Witam,
Mam starszy rowerek do sprzedania, jeździ ale nie jest w super stanie:
napęd jest dosyć zużyty, biegi ciężko wskakują ale wskakują
ślady korozji,
różne obręcze, inna z przodu inna z tyłu
opony no name
ramię korby inne niż część z tarczą - wymienione przez to, że trochę się wyrobiło, a takiego fajnego old-schoolowego juz nie było :)
... możliwe, że jeszcze można by coś ulepszyć
kierownica jest nowa, tak samo siodełko, co raczej nie pasuje do epoki roweru.

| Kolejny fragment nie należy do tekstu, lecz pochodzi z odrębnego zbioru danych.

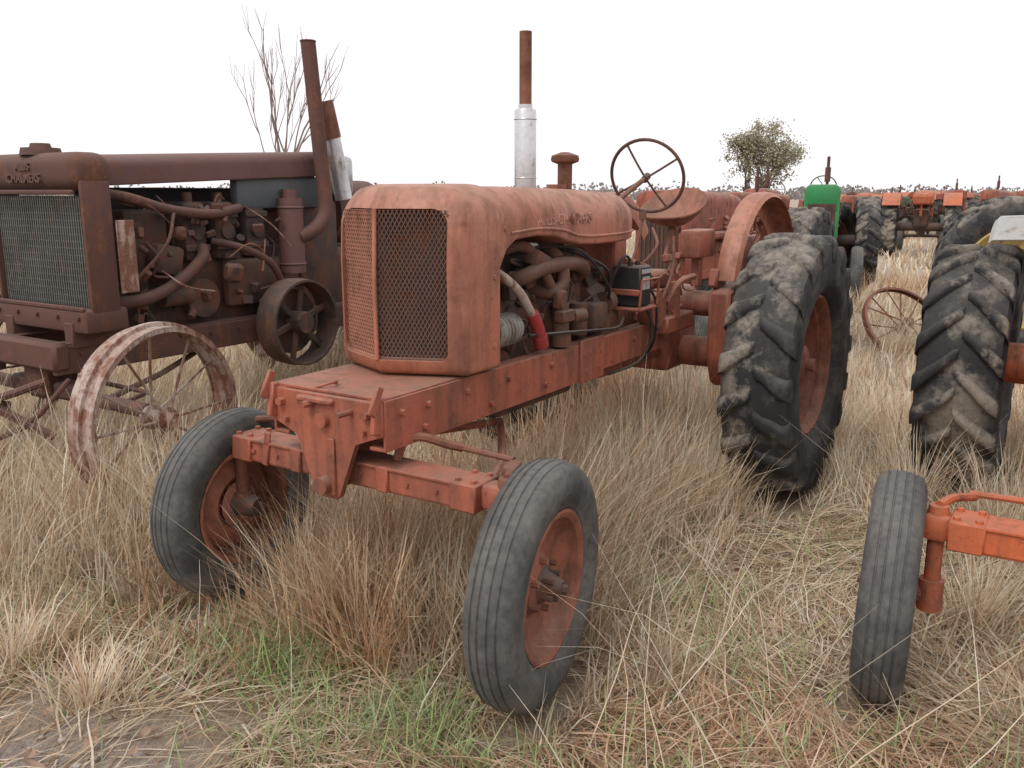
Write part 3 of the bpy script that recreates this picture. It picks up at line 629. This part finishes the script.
far_tractor(0,9.6,REDM,RUST,AL,'red tractor standing behind a rust-brown antique tractor',False,1.06,X=-4.1,noex=True,nosw=True)
far_tractor(0,9.8,RUST,RUST,AL,LB,False,.98,X=-1.9,noex=True,nosw=True)
rr=random.Random(5)
for px,Y,c,rim,l in ((752,17,ORD,ORR,LO),(722,14.5,ORX,ORR,LO),(868,36,ORB,ORR,LO),(890,32,GRND,YEL,LG),(922,25,ORB,RUST,LO),(958,33,REDM,RUST,LR),(985,27,ORD,RUST,LO),(862,52,RUST,RUST,LB),(884,56,ORD,ORR,LO),(908,44,ORD,ORR,LO),(935,50,GRND,YEL,LG),(945,40,ORB,ORR,LO),(972,42,ORD,RUST,LO),(1000,48,ORB,ORR,LO),(1020,36,ORD,ORR,LO),(846,33,ORD,RUST,LO),(905,66,REDM,RUST,LR),(930,64,ORD,RUST,LO),(965,60,ORB,RUST,LO),(990,68,ORD,RUST,LO),(875,70,ORD,RUST,LO),(852,80,RUST,RUST,LB),(945,82,ORD,RUST,LO),(1010,78,ORD,RUST,LO)):
    far_tractor(px,Y,c,rim,AL+rr.uniform(-.25,.35)+(math.pi if rr.random()<.25 else 0),l,rr.random()<.6,rr.uniform(.93,1.08),noex=rr.random()<.4,nosw=rr.random()<.4)

# ------------------------------------------------------------------ trees
def bark(name,c):
    k=NT(name); n=k.noise(20,4,.7); k.bump(n,.4,.02); return k.out(k.mix(n,c,tuple(x*1.8 for x in c)),.9)
BK=bark('bark',(.09,.07,.06)); BK2=bark('twig_bark',(.17,.13,.12))
def grow(mt,mc,p,d,L,r,depth,tips,rg,spread,up,split,tp=.58):
    pts=[p.copy()]
    for i in range(4):
        d=(d+Vector((rg.uniform(-1,1),rg.uniform(-1,1),rg.uniform(-.6,1)))*.13+Vector((0,0,up))).normalized(); pts.append(pts[-1]+d*L/4)
    (mt if depth>=3 else mc).tube(pts,[r*(1-.11*i) for i in range(5)],5)
    if depth==0: tips.append(pts[-1]); tips.append(pts[2]); return
    for k in range(split if depth>1 else split+1):
        q=pts[rg.choice((2,3,4,4))]; nd=(d+Vector((rg.uniform(-1,1),rg.uniform(-1,1),rg.uniform(-.5,.8)))*spread).normalized()
        grow(mt,mc,q,nd,L*rg.uniform(.6,.8),r*tp,depth-1,tips,rg,spread,up,split,tp)
def leafmat(name,c1,c2):
    k=NT(name); col=k.mix(k.rng(k.noise(.9,3,.5),.35,.65),c1,c2); col=k.mix(k.rng(k.noise(8,2,.5),.3,.7),col,tuple(x*.5 for x in c1)); return k.out(col,.85)
T=top('bare_tree',(-6.2,24.5,0),0,'slender leafless tree behind the rust-brown tractor','tree'); T.scale=(.62,.62,.86)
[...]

Rower to Raleigh Brazil z '93 - ale nie jestem do końca pewny rocznika, kupiony z drugiej ręki na allegro. Do tej pory cały czas go używam, ostatnie lata po około 2tys na sezon, nie to, że stoi gdzieś w piwnicy.
No i teraz pytanie, mógłbym wymienić napęd, przemalować ramę i wymienić tą jedną obręcz, żeby wygląd był w miarę spójny. Nie będzie to już klasyka, zresztą po moich przeróbkach już nie jest ale kupujący dostanie przynajmniej "używalny" rower bez żadnych kosztów początkowych. Oczywiście odpowiednio odbiję to sobie w cenie, powiedzmy ze to co chciałbym teraz + cena wymiany + mały procent za fatygę ?
Czy po prostu sprzedać go taki jak jest, za cenę, która satysfakcjonuje mnie teraz z wypisaniem wszystkich obecnych "zalet" mojego rowerka.
Która opcja jest bardziej sensowna według was?